▶

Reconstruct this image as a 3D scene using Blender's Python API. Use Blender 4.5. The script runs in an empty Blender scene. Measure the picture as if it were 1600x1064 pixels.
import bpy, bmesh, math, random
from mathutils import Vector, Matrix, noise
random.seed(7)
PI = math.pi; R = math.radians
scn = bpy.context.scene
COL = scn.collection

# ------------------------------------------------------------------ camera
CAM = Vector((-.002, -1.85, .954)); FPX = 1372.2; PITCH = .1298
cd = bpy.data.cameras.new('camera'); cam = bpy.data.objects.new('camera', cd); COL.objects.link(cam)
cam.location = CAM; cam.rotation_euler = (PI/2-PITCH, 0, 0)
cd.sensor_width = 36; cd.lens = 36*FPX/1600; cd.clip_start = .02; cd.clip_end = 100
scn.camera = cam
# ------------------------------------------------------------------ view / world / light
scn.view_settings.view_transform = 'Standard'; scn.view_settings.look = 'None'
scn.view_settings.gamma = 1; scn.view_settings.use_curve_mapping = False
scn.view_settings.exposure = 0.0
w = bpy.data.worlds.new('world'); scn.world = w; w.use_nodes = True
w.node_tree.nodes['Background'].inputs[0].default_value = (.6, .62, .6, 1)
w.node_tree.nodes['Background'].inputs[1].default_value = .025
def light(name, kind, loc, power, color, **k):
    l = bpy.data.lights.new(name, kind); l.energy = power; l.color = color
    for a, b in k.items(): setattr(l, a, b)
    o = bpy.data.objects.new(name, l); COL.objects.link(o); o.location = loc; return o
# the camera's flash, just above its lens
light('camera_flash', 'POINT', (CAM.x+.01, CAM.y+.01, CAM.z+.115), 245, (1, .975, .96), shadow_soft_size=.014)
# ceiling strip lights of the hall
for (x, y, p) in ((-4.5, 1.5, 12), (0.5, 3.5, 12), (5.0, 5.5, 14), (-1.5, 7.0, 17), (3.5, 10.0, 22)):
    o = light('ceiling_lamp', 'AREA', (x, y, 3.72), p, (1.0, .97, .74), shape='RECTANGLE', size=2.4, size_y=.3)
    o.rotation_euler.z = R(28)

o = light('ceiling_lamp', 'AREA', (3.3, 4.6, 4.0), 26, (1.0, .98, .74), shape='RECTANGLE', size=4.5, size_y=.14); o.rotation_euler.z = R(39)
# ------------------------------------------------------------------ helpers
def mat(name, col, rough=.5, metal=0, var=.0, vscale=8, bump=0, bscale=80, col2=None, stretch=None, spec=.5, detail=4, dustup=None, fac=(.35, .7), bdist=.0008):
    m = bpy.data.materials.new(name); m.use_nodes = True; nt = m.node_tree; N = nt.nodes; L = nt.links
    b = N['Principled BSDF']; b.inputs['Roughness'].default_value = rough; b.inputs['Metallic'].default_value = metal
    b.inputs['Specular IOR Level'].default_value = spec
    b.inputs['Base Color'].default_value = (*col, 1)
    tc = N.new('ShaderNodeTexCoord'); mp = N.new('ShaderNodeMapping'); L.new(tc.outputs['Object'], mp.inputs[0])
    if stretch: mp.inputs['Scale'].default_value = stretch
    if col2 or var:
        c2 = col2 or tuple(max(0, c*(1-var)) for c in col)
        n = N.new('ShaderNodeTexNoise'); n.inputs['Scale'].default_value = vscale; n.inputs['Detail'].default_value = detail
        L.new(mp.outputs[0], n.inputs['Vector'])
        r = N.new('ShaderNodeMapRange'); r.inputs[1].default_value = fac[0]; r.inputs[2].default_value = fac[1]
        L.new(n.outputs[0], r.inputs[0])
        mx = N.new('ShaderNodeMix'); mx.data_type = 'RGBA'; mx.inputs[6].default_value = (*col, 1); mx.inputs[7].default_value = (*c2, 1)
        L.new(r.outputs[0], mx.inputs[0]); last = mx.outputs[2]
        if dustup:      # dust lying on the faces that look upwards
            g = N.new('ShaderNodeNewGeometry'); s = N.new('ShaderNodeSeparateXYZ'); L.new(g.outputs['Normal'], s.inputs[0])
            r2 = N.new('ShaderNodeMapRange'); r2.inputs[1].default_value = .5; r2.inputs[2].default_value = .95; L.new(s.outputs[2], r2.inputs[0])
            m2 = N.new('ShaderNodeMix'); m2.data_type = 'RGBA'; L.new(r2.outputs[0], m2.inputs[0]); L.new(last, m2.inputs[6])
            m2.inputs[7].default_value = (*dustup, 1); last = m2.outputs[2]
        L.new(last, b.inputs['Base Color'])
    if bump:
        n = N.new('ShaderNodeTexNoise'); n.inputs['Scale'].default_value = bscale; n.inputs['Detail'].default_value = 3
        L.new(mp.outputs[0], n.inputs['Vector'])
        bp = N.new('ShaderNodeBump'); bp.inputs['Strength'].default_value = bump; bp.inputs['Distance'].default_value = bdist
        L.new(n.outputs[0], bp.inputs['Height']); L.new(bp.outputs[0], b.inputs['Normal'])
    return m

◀

EXERCISE INSTRUCTIONS → Everything from the first line of the material through the line containing "o.rotation_euler.z = R(28)" is to be printed exactly; lines after that are to be left out.

SOLUTION TO THIS PROBLEM →
Reconstruct this image as a 3D scene using Blender's Python API. Use Blender 4.5. The script runs in an empty Blender scene. Measure the picture as if it were 1600x1064 pixels.
import bpy, bmesh, math, random
from mathutils import Vector, Matrix, noise
random.seed(7)
PI = math.pi; R = math.radians
scn = bpy.context.scene
COL = scn.collection

# ------------------------------------------------------------------ camera
CAM = Vector((-.002, -1.85, .954)); FPX = 1372.2; PITCH = .1298
cd = bpy.data.cameras.new('camera'); cam = bpy.data.objects.new('camera', cd); COL.objects.link(cam)
cam.location = CAM; cam.rotation_euler = (PI/2-PITCH, 0, 0)
cd.sensor_width = 36; cd.lens = 36*FPX/1600; cd.clip_start = .02; cd.clip_end = 100
scn.camera = cam
# ------------------------------------------------------------------ view / world / light
scn.view_settings.view_transform = 'Standard'; scn.view_settings.look = 'None'
scn.view_settings.gamma = 1; scn.view_settings.use_curve_mapping = False
scn.view_settings.exposure = 0.0
w = bpy.data.worlds.new('world'); scn.world = w; w.use_nodes = True
w.node_tree.nodes['Background'].inputs[0].default_value = (.6, .62, .6, 1)
w.node_tree.nodes['Background'].inputs[1].default_value = .025
def light(name, kind, loc, power, color, **k):
    l = bpy.data.lights.new(name, kind); l.energy = power; l.color = color
    for a, b in k.items(): setattr(l, a, b)
    o = bpy.data.objects.new(name, l); COL.objects.link(o); o.location = loc; return o
# the camera's flash, just above its lens
light('camera_flash', 'POINT', (CAM.x+.01, CAM.y+.01, CAM.z+.115), 245, (1, .975, .96), shadow_soft_size=.014)
# ceiling strip lights of the hall
for (x, y, p) in ((-4.5, 1.5, 12), (0.5, 3.5, 12), (5.0, 5.5, 14), (-1.5, 7.0, 17), (3.5, 10.0, 22)):
    o = light('ceiling_lamp', 'AREA', (x, y, 3.72), p, (1.0, .97, .74), shape='RECTANGLE', size=2.4, size_y=.3)
    o.rotation_euler.z = R(28)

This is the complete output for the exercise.